Output each line exactly as it appears, skipping any embedded picture.

» **Supplied material**:
-*-
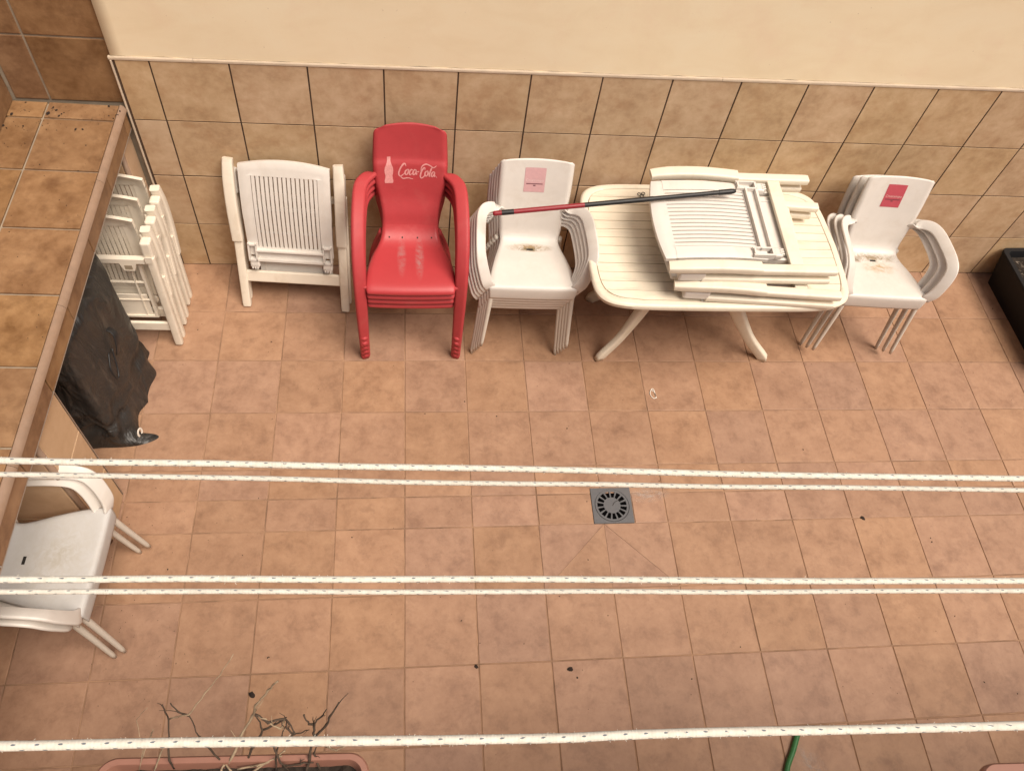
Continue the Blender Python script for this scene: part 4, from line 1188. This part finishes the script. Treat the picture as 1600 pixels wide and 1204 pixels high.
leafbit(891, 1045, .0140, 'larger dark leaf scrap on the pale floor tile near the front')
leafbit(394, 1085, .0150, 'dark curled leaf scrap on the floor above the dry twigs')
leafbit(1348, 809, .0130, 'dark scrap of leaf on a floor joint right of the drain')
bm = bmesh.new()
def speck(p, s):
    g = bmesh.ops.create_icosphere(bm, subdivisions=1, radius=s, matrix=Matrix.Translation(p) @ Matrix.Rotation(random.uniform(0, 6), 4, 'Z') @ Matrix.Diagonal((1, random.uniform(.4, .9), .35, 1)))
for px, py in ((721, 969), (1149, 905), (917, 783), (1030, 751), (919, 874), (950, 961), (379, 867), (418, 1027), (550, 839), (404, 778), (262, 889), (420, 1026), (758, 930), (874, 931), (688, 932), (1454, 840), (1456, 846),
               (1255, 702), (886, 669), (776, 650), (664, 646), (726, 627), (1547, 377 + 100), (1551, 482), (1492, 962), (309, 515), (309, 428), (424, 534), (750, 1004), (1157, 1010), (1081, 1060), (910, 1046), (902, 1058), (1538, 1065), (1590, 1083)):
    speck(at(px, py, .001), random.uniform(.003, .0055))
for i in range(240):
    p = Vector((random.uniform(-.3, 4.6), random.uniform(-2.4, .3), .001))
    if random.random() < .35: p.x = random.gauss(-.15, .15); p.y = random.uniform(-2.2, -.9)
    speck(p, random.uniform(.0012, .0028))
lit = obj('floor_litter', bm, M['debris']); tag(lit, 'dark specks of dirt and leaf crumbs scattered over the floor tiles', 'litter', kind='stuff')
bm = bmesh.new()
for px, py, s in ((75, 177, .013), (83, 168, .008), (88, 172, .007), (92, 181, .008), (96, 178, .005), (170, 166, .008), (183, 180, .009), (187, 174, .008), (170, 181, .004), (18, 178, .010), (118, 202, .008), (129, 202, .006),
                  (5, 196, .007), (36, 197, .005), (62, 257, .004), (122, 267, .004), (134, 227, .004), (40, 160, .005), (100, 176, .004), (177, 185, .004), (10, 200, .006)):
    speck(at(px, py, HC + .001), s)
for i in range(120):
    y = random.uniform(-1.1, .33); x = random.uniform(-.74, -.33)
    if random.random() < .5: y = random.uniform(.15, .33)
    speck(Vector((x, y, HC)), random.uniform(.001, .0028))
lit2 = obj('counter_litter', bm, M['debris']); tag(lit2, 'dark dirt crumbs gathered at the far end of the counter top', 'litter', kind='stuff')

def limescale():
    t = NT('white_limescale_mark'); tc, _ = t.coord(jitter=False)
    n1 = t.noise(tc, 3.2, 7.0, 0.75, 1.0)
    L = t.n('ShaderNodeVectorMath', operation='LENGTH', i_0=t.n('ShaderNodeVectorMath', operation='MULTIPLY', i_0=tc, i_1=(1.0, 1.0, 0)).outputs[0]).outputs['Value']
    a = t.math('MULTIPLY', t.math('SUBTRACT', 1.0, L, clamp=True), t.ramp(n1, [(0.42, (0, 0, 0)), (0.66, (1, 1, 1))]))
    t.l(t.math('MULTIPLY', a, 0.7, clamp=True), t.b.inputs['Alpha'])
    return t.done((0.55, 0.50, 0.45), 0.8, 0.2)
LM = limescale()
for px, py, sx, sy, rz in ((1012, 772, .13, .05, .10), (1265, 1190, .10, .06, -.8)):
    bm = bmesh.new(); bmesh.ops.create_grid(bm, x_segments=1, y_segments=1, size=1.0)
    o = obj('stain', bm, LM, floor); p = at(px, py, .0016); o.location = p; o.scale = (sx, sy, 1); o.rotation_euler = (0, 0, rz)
-*-
» **Result of this exercise**:
Continue the Blender Python script for this scene: part 4, from line 1188. This part finishes the script. Treat the picture as 1600 pixels wide and 1204 pixels high.
leafbit(891, 1045, .0140, 'larger dark leaf scrap on the pale floor tile near the front')
leafbit(394, 1085, .0150, 'dark curled leaf scrap on the floor above the dry twigs')
leafbit(1348, 809, .0130, 'dark scrap of leaf on a floor joint right of the drain')
bm = bmesh.new()
def speck(p, s):
    g = bmesh.ops.create_icosphere(bm, subdivisions=1, radius=s, matrix=Matrix.Translation(p) @ Matrix.Rotation(random.uniform(0, 6), 4, 'Z') @ Matrix.Diagonal((1, random.uniform(.4, .9), .35, 1)))
for px, py in ((721, 969), (1149, 905), (917, 783), (1030, 751), (919, 874), (950, 961), (379, 867), (418, 1027), (550, 839), (404, 778), (262, 889), (420, 1026), (758, 930), (874, 931), (688, 932), (1454, 840), (1456, 846),
               (1255, 702), (886, 669), (776, 650), (664, 646), (726, 627), (1547, 377 + 100), (1551, 482), (1492, 962), (309, 515), (309, 428), (424, 534), (750, 1004), (1157, 1010), (1081, 1060), (910, 1046), (902, 1058), (1538, 1065), (1590, 1083)):
    speck(at(px, py, .001), random.uniform(.003, .0055))
for i in range(240):
    p = Vector((random.uniform(-.3, 4.6), random.uniform(-2.4, .3), .001))
    if random.random() < .35: p.x = random.gauss(-.15, .15); p.y = random.uniform(-2.2, -.9)
    speck(p, random.uniform(.0012, .0028))
lit = obj('floor_litter', bm, M['debris']); tag(lit, 'dark specks of dirt and leaf crumbs scattered over the floor tiles', 'litter', kind='stuff')
bm = bmesh.new()
for px, py, s in ((75, 177, .013), (83, 168, .008), (88, 172, .007), (92, 181, .008), (96, 178, .005), (170, 166, .008), (183, 180, .009), (187, 174, .008), (170, 181, .004), (18, 178, .010), (118, 202, .008), (129, 202, .006),
                  (5, 196, .007), (36, 197, .005), (62, 257, .004), (122, 267, .004), (134, 227, .004), (40, 160, .005), (100, 176, .004), (177, 185, .004), (10, 200, .006)):
    speck(at(px, py, HC + .001), s)
for i in range(120):
    y = random.uniform(-1.1, .33); x = random.uniform(-.74, -.33)
    if random.random() < .5: y = random.uniform(.15, .33)
    speck(Vector((x, y, HC)), random.uniform(.001, .0028))
lit2 = obj('counter_litter', bm, M['debris']); tag(lit2, 'dark dirt crumbs gathered at the far end of the counter top', 'litter', kind='stuff')

def limescale():
    t = NT('white_limescale_mark'); tc, _ = t.coord(jitter=False)
    n1 = t.noise(tc, 3.2, 7.0, 0.75, 1.0)
    L = t.n('ShaderNodeVectorMath', operation='LENGTH', i_0=t.n('ShaderNodeVectorMath', operation='MULTIPLY', i_0=tc, i_1=(1.0, 1.0, 0)).outputs[0]).outputs['Value']
    a = t.math('MULTIPLY', t.math('SUBTRACT', 1.0, L, clamp=True), t.ramp(n1, [(0.42, (0, 0, 0)), (0.66, (1, 1, 1))]))
    t.l(t.math('MULTIPLY', a, 0.7, clamp=True), t.b.inputs['Alpha'])
    return t.done((0.55, 0.50, 0.45), 0.8, 0.2)
LM = limescale()
for px, py, sx, sy, rz in ((1012, 772, .13, .05, .10), (1265, 1190, .10, .06, -.8)):
    bm = bmesh.new(); bmesh.ops.create_grid(bm, x_segments=1, y_segments=1, size=1.0)
    o = obj('stain', bm, LM, floor); p = at(px, py, .0016); o.location = p; o.scale = (sx, sy, 1); o.rotation_euler = (0, 0, rz)